We wrapped ourselves in the Kanta quilt of our choice. In spite of the multiple colors and patterns, cohesiveness reigned. Some of us chose to own more than one quilt!

These Kantha Quilt class participants including Mary Ellen of Mary Ellen Beads Albuquerque wrapped themselves in a Quilt.
©2017 Mary Ellen Merrigan, Kantha Quilts, Class Participants

History of Kantha Quilts

If you don’t know the Kantha story…

“These vintage sari quilts from India are created using multiple of very worn and aged saris that have been mended and patched over many years of use. The quilts are then pieced together using various scraps of fabrics as batting (sometimes as many as 3-6 layers of scrap filling causing different thicknesses within a quilt.”

Here’s a Wikipedia page about all things Kantha.

Instructor Cindy Chavez of FreeForm Inspirations gave running background commentary as we worked. She also presented a wide range of options for our stylish, asymmetrical reversible vest. In addition to her original four-way design, Cindy encouraged us to make purses, totes, curtains, pillow covers and more. Her samples caused class members to ‘oooh and aaahh.’

She also suggested we use remnants for other mixed media projects and described how we could stamp, and further embellish the Kantha quilt material.

I met Cindy in 2012 when I interviewed her. Read more about how she packs fun into every project. 

Cindy makes it easy to improvise. She encourages experimentation. Each student incorporated their own version of the project into her pattern plan. Once the perimeter was marked, the cutting began.

Hand-stitching on Kantha Quilts

One student, who had a large sunflower in her quilt design, cut out the sunflower and embellished it on the reverse of her vest. Most of us added rectangles and/or pieces of material to form pockets and then hand-stitched them to our vest.

Hand-stitching is a soothing experience requiring no previous sewing training.

Mary Ellen Beads Albuquerque participated in a Kantha Quilt class with these ladies.

©2017 Mary Ellen Merrigan, Reversible Kantha Quilt Vests, Participants End-of-Day-View

In our always-on society, hand-stitching offers a different opportunity to feel connected. Hand-stitching connects you first of all with yourself. Feel into slowing down, threading a needle and sewing on fabric. Hold something besides the cell phone. Enjoy present moment awareness as you stitch.

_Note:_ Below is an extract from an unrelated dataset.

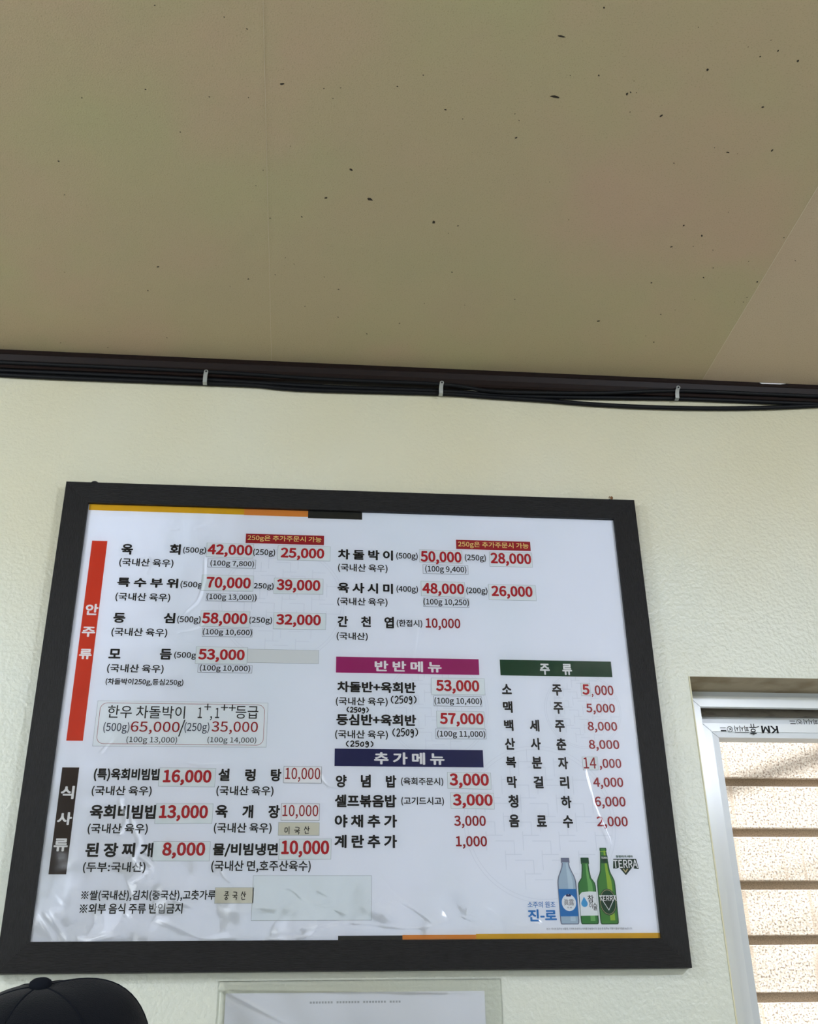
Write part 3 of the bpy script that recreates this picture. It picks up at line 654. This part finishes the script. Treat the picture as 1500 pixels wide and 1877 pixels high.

This picture shows the hand-stitched rectangles and pockets on a Kantha Vest made by Mary Ellen Beads Albuquerque.
©2017 Mary Ellen Merrigan, Reversible Kantha Quilt Vests, Hand-stitched rectangles and pockets

Kantha quilts have always been hand-stitched, typically by someone using a running stitch. It’s easy to replicate. More importantly, it’s a satisfying experience. You’ll be amazed at the sense of confidence that comes from your hand-work.

This collage from Mary Ellen Beads Albuquerque shows the different ways this reversible Kantha quilt vest can be worn.
©2017 Mary Ellen Merrigan, Reversible Kantha Quilt Vest

My reversible Kantha quilt vest delivered these three H’s to me: happy colors, history, and hand-stitching. Which one most appeals to you?